Regardless of the type of asset a trader plans investing in, it is crucial to understand some elements of technical analysis. That way, you can make smart decisions regarding buying and selling.
In particular, Bitcoin traders should have key information regarding technical analysis, considering this is the most tried and true method for evaluating the crypto market. Technical analysts or technicians look at the history of the cryptocurrency and then apply analytical tools to understand how the market as a whole feel about that crypto.
Distinguishing between technical and fundamental analysis is important. The fundamental analysis aims to determine the correct value of an asset. Technical analysis, on the other hand, only pays attention to the actual price movements. Using that information, a technician will look for patterns, including resistance and support.
One of the most critical parts of technical analysis for any trader, including Bitcoin traders, is identifying trends. Because of the volatility of the cryptocurrency market, it can be more challenging to spot trends in Bitcoin than with other assets such as stocks. However, experienced technicians have the expertise required.
The previously mentioned resistance and support levels are another essential tool for Bitcoin traders. Support level is the price that a large quantity of traders is willing to pay for Bitcoin believed oversold. As Bitcoin approaches that price, the market participants buy it, which makes a “floor.” Resistance is the opposite, meaning it is the price level at which traders want to sell the security, believing it is overbought.
These levels provide a better feel for the supply and demand of Bitcoin. Technicians can even combine support and resistance levels to view a range, leading to “rangebound trading.” Once a technician completes a technical analysis to get the resistance and support levels, rangebound trading lets them sell Bitcoin when it is near the top of the range and buy when it is closer to the top.
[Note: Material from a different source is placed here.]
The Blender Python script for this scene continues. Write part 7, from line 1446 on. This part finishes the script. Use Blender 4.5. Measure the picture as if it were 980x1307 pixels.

Bitcoin traders that utilize technical analysis can use moving averages to evaluate the cryptocurrency. These moving averages essentially smooth the fluctuations in price. The easiest version is a “simple moving average,” which analysts get by averaging the price of Bitcoin over a specific period of time, whether five or 20 days. “Exponential moving averages” are similar but place additional emphasis on recent prices during the calculations.
After calculating moving averages, a technician can use that information to see when the momentum for Bitcoin moves, particularly when comparing various moving averages. If, for example, a technician notices the five-day moving average is higher than the 20-day, it could indicate a bearish market is becoming bullish.
Bitcoin traders must also be aware of the role in volume in technical analysis, which directly correlates with the strength of a trend. In this case, higher volumes indicate strong trends. Anytime that Bitcoin goes through a large change in price, technicians will look at the volume. While low volume can indicate a small fluctuation, something likely overcome, high volume may indicate a more permanent change to the trend.